Journal of Applied Crystallography | 1980
Mai Zhen‐Hong; S. Mardix; Andrew Richard Lang
Asymmetric Bragg reflection from the surface of a plane crystal monochromator is employed to provide the spatially narrow beam (width less than 10 pm) required for high resolution in X-ray section topographs. Details are given of apparatus in which the monochromator is traversed back and forth to even out local irregularities in its reflecting power, and a precisely positionable screen is interposed between the monochromator and specimen to cut out radiation reflected from imperfections below the monochromator surface. The system was designed to be tolerant of some imperfection in the monochromator and this objective was achieved. With Cu K~I radiation, a natural diamond (111) face and the asymmetric 220 reflection, a lateral compression of the beam by a factor of 22.6 was obtained.

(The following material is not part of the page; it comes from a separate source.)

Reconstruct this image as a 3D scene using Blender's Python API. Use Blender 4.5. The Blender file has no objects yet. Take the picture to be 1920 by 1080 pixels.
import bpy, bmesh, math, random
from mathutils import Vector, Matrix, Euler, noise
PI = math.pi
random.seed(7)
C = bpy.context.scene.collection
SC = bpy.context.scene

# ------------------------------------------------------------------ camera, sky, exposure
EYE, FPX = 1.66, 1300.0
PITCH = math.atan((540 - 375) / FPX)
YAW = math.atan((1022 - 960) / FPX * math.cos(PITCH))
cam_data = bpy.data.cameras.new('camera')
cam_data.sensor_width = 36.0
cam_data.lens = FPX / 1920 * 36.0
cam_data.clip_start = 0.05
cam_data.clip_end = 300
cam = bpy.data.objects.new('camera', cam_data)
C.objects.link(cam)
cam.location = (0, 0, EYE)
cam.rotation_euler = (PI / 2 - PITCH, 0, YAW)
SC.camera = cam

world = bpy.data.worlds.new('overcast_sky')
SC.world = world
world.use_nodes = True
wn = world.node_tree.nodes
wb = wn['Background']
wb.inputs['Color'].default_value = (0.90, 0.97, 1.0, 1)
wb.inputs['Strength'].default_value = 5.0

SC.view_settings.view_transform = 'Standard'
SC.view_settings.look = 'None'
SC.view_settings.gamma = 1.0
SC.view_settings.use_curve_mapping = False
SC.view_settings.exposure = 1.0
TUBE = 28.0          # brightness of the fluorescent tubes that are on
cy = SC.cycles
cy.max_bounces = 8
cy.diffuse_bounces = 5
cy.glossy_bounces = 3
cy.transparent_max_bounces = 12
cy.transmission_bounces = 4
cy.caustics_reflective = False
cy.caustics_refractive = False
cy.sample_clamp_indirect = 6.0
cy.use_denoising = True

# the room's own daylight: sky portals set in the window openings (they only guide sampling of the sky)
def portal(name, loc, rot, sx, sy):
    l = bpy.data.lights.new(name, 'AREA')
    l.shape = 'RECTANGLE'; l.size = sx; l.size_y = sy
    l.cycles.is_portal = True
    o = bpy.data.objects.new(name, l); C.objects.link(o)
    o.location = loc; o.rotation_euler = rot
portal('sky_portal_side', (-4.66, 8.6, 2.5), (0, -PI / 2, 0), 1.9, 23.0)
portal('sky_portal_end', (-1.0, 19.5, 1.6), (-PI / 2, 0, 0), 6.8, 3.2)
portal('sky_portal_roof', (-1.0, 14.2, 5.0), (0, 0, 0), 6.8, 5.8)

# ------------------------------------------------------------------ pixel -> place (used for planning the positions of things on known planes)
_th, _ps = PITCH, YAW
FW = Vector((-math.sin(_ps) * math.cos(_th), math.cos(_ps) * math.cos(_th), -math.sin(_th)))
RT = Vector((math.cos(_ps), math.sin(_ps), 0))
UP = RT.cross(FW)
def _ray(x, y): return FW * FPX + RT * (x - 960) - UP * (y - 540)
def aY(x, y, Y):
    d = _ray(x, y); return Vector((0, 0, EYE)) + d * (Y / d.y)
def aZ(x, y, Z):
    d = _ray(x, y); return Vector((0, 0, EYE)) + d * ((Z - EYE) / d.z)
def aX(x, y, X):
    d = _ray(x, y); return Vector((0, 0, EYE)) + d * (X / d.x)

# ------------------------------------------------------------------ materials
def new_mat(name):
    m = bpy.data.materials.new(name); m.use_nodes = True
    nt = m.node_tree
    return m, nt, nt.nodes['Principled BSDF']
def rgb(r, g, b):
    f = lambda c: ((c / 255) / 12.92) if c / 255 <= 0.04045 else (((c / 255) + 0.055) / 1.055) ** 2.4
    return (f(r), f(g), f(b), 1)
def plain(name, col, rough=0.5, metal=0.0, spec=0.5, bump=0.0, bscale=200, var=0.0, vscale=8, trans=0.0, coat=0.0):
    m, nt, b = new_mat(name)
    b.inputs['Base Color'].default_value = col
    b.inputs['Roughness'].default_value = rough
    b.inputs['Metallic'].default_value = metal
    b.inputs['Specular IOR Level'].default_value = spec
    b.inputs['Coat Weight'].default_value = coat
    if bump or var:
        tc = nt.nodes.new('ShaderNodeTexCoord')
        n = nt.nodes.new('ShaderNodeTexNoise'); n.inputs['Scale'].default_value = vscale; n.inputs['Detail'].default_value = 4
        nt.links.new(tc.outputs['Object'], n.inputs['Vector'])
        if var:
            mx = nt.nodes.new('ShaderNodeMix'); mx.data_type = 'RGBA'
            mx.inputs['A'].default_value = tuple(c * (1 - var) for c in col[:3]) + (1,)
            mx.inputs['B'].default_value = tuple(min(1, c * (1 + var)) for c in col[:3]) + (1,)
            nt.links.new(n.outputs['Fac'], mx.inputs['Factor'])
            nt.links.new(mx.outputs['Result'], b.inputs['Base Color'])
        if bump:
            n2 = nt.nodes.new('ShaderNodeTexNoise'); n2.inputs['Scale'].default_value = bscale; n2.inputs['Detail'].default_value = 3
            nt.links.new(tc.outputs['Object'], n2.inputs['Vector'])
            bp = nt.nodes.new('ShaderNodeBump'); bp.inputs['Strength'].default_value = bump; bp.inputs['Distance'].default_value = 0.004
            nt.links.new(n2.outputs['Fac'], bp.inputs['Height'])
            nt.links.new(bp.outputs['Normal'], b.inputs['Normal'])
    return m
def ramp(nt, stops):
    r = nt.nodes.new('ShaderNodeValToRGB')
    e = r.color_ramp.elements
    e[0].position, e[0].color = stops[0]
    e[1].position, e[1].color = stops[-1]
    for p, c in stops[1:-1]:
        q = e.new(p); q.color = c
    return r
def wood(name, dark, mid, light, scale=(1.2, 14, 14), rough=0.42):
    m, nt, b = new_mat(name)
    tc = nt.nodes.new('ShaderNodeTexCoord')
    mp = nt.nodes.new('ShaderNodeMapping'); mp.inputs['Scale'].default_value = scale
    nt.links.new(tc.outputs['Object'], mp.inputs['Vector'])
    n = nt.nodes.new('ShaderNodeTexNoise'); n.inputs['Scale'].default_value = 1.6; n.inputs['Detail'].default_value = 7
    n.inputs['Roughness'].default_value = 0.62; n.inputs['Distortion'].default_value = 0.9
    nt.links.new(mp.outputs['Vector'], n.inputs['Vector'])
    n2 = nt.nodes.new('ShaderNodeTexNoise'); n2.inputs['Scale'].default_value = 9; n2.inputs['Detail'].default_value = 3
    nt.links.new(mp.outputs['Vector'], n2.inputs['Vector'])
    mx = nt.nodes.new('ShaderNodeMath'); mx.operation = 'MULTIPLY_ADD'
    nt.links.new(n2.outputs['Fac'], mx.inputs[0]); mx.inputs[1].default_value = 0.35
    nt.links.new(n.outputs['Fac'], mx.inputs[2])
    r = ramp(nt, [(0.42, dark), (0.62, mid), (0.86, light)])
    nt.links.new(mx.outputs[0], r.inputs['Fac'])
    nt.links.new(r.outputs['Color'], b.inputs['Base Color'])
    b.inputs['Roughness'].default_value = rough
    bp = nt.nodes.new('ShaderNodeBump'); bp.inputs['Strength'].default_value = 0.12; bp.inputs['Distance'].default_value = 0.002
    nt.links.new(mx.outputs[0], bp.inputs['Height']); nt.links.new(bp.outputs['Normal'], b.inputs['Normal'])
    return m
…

Section topographs are exhibited in which the spatial width of the incident beam is only 7 pm. A benefit of this technique is the possibility of reducing the wavelength bandwidth effective in recording the topograph to less than that of the K~1 emission profile, and hence of reducing the contribution of dispersion to diffusion of the topograph image. The applicability of the method to synchrotron radiation sources is discussed.